Significant scheduling changes have arrived for the MBTA after a federal agency cited a long list of serious safety issues. The agency's Operation Control Center, where dispatchers oversee trains' movements to try and prevent crashes, is severely understaffed, with employees working double or triple shifts and getting inadequate rest between workdays. GBH News Transportation Reporter Bob Seay joined Morning Edition host Jeremy Siegel to talk about what this means and how long the service cuts, which begin today, will last. This transcript has been edited for clarity.
Jeremy Siegel: You'll need to build in some extra travel time if you take the T's Red, Blue or Orange lines. This is a big change. What is the bottom line of what people taking the train to work every day can expect?
Bob Seay: The Federal Transit Administration's report isn't going to be done until August, but apparently the agency felt so strongly about these changes that it wanted some immediate action. So the T last week decided to implement a Saturday schedule every weekday and for riders of the Red, Orange and Blue lines. Now, what that means is Red Line trains, which run every 9 to 10 minutes during the morning and evening, will increase to about every 15 minutes. Orange Line waits will grow from every 6 to 7 minutes during peaks to about 10 to 11 minutes. And Blue Line trains usually run every 5 minutes during the morning and evening rush. That'll jump up to 7 minutes. So people will find longer waits between trains.

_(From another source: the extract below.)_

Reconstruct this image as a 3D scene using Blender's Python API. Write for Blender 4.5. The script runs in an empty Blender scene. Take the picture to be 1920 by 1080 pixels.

Siegel: You hear about this safety issue and the federal investigation, but at the same time, I'm thinking of service levels — what exactly does that have to do with safety? How are the number of trains, or the frequency of trains, how is that connected to safety here?
Seay: The operations control center — which is what the FTA took a look at — they found that they were tremendously understaffed, by about 20% fewer employees than they needed. And they found that, very surprisingly, some dispatchers — and this is the center that oversees the movement of all trains in the system — were working sometimes 16 hour shifts, sometimes 20 hour shifts, and only getting 4 hours rest before returning [to work]. So the FTA wrote that the failure to ensure that personnel within the Operations Control Center are trained and certified, properly rested, and concentrating on one role at a time is a significant safety risk. And the T had little choice but to scale back operations to match the staffing levels in those Operation Control Center.
"Everyone knows that the T has been seriously underfunded for years."-GBH transportation reporter Bob Seay
Siegel: This is frustrating. Nobody likes getting to a platform waiting for their T train and seeing that it's far away. If someone is getting to the station and is annoyed, who do they have to blame here?
Seay: There is plenty of blame to go around. The governor, the legislature, T management and the Department of Public Utilities, which is tasked with overseeing the T, which the FTA says has not been doing its job. But everyone knows that the T has been seriously underfunded for years. They've increased the money for capital expenses, but at the expense of operational funds which provide for maintenance and inspection. And something the feds really zeroed in on was the question of what to do now. Will the governor and legislature finally act to provide the funding needed? But even if they do, it's going to take time to recruit and to train the extra dispatchers needed. That's why the T said that these schedule changes will probably be in effect all summer, assuming it's going to take several weeks for them to fully staff up.